### Goal
Return verbatim all lines from the first one in the records to the line with "scene.camera = cam", both ends kept.

[Scene script records]
◆ ◆ ◆

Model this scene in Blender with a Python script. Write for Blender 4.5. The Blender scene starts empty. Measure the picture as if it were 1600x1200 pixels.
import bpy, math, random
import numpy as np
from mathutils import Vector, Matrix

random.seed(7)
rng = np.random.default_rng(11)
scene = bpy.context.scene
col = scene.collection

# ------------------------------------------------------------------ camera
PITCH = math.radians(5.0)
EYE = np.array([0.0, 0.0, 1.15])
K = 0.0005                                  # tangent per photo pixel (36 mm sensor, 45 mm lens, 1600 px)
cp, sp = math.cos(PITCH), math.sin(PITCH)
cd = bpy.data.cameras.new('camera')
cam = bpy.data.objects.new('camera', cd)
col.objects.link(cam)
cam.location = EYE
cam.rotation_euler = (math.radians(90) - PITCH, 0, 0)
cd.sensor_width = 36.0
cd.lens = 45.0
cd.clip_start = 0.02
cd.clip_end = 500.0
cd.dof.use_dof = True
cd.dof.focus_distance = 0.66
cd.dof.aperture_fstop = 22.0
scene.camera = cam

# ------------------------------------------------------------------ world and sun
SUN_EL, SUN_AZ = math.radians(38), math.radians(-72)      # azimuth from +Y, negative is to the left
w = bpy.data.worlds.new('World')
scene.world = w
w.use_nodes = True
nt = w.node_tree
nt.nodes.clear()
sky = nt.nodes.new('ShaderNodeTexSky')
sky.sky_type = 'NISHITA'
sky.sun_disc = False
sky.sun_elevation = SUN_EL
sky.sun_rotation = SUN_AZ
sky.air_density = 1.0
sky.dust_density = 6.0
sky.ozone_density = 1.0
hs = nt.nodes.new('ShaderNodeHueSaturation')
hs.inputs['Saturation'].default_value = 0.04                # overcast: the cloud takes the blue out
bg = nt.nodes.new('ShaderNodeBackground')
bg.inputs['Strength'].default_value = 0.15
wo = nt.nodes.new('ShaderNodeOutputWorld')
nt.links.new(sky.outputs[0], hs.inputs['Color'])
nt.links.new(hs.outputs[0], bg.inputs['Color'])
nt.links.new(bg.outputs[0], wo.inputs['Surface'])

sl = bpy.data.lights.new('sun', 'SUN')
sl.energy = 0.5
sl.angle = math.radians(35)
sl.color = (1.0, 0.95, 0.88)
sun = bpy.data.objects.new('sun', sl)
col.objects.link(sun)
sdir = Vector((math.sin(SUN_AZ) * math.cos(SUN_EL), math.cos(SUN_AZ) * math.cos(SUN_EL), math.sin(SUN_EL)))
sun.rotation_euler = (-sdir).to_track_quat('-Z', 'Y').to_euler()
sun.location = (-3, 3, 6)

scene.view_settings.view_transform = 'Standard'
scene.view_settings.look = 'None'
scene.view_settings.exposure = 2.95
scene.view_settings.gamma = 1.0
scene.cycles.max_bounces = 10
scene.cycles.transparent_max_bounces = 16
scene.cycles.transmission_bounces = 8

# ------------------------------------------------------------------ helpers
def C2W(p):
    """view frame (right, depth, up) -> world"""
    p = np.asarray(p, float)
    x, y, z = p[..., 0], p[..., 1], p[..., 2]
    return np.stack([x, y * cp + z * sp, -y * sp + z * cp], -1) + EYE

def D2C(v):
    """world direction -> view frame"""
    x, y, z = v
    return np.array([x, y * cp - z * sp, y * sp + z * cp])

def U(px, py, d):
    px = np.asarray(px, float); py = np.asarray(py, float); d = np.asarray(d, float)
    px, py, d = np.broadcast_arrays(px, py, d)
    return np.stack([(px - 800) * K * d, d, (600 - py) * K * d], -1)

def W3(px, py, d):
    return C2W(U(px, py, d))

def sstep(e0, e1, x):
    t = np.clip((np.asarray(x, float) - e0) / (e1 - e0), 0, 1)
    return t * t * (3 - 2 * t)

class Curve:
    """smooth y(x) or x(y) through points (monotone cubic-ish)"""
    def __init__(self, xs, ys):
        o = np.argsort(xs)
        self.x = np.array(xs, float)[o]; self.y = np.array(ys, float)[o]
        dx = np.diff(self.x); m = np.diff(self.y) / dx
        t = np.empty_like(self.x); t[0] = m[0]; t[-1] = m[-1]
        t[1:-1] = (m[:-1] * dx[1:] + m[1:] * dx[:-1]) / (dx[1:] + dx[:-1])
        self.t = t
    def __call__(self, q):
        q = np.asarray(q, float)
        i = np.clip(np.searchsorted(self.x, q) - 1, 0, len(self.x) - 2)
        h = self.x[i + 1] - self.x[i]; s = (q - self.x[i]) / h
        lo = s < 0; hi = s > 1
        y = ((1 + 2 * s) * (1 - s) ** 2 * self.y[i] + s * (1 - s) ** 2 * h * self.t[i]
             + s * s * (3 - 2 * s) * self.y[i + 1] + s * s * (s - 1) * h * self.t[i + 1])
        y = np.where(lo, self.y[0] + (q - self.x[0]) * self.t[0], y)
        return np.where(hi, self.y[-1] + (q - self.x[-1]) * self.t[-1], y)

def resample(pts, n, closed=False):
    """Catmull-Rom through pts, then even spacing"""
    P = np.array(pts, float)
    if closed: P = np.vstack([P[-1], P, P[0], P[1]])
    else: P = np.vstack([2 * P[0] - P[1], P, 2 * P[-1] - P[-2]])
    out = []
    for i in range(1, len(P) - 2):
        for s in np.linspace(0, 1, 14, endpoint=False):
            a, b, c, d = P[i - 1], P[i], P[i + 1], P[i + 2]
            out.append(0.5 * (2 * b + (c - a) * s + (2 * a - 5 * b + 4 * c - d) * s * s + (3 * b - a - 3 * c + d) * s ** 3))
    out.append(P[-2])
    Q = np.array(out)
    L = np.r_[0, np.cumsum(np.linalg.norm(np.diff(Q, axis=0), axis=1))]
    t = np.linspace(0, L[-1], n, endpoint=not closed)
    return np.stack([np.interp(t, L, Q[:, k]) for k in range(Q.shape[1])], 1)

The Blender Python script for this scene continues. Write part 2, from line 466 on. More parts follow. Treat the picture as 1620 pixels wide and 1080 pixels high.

◆ ◆ ◆

### Full answer
Model this scene in Blender with a Python script. Write for Blender 4.5. The Blender scene starts empty. Measure the picture as if it were 1600x1200 pixels.
import bpy, math, random
import numpy as np
from mathutils import Vector, Matrix

random.seed(7)
rng = np.random.default_rng(11)
scene = bpy.context.scene
col = scene.collection

# ------------------------------------------------------------------ camera
PITCH = math.radians(5.0)
EYE = np.array([0.0, 0.0, 1.15])
K = 0.0005                                  # tangent per photo pixel (36 mm sensor, 45 mm lens, 1600 px)
cp, sp = math.cos(PITCH), math.sin(PITCH)
cd = bpy.data.cameras.new('camera')
cam = bpy.data.objects.new('camera', cd)
col.objects.link(cam)
cam.location = EYE
cam.rotation_euler = (math.radians(90) - PITCH, 0, 0)
cd.sensor_width = 36.0
cd.lens = 45.0
cd.clip_start = 0.02
cd.clip_end = 500.0
cd.dof.use_dof = True
cd.dof.focus_distance = 0.66
cd.dof.aperture_fstop = 22.0
scene.camera = cam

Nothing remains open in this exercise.